Unfortunately, comforting others during their darkest times can be difficult. It is a constant struggle to figure out what best to say to another to moderate their negative emotions. Although it can seem simple to just act as someone who “listens,” doing so feels inadequate as the listener contributes very little value to the conversation.
As a result, many choose to directly attack the source of the anger or sadness, explaining that such a situation does not warrant such a strong reaction. They may tell the person to put things in perspective, or that “things could have been worse.” To be fair, many of these statements are true. Things can always be worse than they are, meaning that comparatively, one should not be too devastated.

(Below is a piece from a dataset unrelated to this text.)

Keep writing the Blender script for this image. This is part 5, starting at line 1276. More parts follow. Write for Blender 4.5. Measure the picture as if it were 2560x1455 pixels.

Ultimately, though, such statements that invalidate others’ emotions are ineffective and rather counterproductive. Even though it is important not to rile them up excessively, it is also necessary to be careful about dismissing their emotions without considering their feelings from their point of view. Of course, there will always be those that complain about a completely outrageous grievance, in which case it is justified to call them out. In the vast majority of cases, though, people just want someone to validate their emotions, generating a catharsis that allows them to move on from their feelings sooner. Overall, instead of explaining how another’s situation isn’t as bad as they are interpreting it, we should look at the circumstances from their point of view and understand why they feel as they are feeling.